The request: Each line from the one containing "Build this scene" through the one containing "cam_d.sensor_width = 36;" is to be retyped exactly, both end lines included, and all other lines left out.

Supplied records:
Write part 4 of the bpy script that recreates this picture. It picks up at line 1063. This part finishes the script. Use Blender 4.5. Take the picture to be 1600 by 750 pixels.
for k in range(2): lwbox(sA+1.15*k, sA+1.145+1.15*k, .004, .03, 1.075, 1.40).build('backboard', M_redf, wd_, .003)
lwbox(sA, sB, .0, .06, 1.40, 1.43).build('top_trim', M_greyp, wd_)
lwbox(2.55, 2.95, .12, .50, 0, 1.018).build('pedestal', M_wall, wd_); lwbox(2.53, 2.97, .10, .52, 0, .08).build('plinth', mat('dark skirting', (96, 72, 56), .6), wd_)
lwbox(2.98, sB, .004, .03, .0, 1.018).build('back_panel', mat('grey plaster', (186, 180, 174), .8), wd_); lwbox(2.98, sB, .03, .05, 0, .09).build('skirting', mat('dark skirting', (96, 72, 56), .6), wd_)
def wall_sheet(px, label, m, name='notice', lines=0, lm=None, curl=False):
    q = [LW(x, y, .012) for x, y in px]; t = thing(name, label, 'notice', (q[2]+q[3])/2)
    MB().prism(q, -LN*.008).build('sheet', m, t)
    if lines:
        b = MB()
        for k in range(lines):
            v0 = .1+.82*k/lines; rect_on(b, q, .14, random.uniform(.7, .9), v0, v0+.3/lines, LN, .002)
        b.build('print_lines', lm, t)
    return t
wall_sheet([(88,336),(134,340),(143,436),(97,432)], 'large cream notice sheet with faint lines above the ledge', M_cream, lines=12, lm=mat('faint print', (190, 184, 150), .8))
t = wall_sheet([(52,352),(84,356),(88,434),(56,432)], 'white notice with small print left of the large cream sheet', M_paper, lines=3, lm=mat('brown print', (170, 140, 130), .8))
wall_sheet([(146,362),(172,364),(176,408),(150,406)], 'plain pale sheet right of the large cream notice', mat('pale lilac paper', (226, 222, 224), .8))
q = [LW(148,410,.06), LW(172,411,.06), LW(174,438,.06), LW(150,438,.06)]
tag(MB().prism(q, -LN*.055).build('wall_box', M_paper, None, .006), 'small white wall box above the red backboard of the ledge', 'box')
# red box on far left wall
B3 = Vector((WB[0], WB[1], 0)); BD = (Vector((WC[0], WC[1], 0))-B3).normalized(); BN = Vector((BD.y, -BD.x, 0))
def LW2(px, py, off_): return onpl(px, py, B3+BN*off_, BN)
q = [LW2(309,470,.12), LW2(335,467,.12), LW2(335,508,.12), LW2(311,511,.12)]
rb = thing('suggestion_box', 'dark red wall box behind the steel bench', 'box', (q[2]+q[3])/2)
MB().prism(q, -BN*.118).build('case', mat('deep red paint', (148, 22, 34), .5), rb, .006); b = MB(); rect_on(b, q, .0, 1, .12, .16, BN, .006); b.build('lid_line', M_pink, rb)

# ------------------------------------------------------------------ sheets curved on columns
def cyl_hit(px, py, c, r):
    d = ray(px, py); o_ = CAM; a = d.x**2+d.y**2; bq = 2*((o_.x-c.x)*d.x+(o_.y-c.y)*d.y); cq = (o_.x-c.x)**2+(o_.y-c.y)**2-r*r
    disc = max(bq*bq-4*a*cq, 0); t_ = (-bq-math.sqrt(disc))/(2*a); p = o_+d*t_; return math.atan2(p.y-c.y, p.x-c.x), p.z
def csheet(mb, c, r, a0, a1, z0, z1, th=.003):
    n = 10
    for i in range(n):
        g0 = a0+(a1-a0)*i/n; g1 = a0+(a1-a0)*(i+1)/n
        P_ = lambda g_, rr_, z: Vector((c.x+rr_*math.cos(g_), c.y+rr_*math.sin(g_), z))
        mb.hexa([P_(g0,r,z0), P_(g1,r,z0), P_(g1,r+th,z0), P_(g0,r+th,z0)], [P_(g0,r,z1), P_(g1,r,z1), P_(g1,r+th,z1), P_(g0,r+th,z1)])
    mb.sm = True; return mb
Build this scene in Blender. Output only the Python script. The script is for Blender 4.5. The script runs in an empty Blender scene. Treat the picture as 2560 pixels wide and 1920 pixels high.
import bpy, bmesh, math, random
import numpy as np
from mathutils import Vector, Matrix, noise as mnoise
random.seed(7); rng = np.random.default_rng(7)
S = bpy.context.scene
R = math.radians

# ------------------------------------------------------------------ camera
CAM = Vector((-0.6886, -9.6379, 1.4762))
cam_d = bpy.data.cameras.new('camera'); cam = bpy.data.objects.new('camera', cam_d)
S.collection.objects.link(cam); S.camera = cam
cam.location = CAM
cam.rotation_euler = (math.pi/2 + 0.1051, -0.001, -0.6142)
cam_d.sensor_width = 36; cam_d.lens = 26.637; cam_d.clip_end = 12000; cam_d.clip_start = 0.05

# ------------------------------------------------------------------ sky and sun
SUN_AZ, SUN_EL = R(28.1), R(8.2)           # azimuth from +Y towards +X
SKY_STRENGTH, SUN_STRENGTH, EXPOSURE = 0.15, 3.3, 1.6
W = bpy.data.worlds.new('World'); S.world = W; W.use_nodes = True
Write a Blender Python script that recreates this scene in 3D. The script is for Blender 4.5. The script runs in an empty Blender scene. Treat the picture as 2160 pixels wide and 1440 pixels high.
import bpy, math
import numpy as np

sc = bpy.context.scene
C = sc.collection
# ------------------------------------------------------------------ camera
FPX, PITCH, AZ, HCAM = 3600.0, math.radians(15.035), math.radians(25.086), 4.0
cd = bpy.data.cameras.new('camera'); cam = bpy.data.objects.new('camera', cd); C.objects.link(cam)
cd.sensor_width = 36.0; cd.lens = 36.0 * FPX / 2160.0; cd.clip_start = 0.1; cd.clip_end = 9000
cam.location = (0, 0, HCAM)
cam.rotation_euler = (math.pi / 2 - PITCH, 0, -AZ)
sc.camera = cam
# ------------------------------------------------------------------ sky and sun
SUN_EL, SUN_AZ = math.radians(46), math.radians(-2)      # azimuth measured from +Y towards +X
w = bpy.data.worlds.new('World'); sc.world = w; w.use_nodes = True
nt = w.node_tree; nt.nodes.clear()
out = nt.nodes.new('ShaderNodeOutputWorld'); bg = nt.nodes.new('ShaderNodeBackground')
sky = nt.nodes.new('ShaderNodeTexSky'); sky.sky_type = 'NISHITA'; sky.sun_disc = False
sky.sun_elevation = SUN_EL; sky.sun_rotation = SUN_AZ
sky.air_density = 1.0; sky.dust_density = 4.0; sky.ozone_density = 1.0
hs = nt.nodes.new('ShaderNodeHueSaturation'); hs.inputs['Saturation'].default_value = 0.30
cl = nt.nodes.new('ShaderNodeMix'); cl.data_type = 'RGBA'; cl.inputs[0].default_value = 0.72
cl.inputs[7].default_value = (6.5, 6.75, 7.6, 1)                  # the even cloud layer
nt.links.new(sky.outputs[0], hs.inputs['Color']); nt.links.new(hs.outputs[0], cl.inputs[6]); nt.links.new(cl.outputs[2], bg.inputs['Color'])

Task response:
Build this scene in Blender. Output only the Python script. The script is for Blender 4.5. The script runs in an empty Blender scene. Treat the picture as 2560 pixels wide and 1920 pixels high.
import bpy, bmesh, math, random
import numpy as np
from mathutils import Vector, Matrix, noise as mnoise
random.seed(7); rng = np.random.default_rng(7)
S = bpy.context.scene
R = math.radians

# ------------------------------------------------------------------ camera
CAM = Vector((-0.6886, -9.6379, 1.4762))
cam_d = bpy.data.cameras.new('camera'); cam = bpy.data.objects.new('camera', cam_d)
S.collection.objects.link(cam); S.camera = cam
cam.location = CAM
cam.rotation_euler = (math.pi/2 + 0.1051, -0.001, -0.6142)
cam_d.sensor_width = 36; cam_d.lens = 26.637; cam_d.clip_end = 12000; cam_d.clip_start = 0.05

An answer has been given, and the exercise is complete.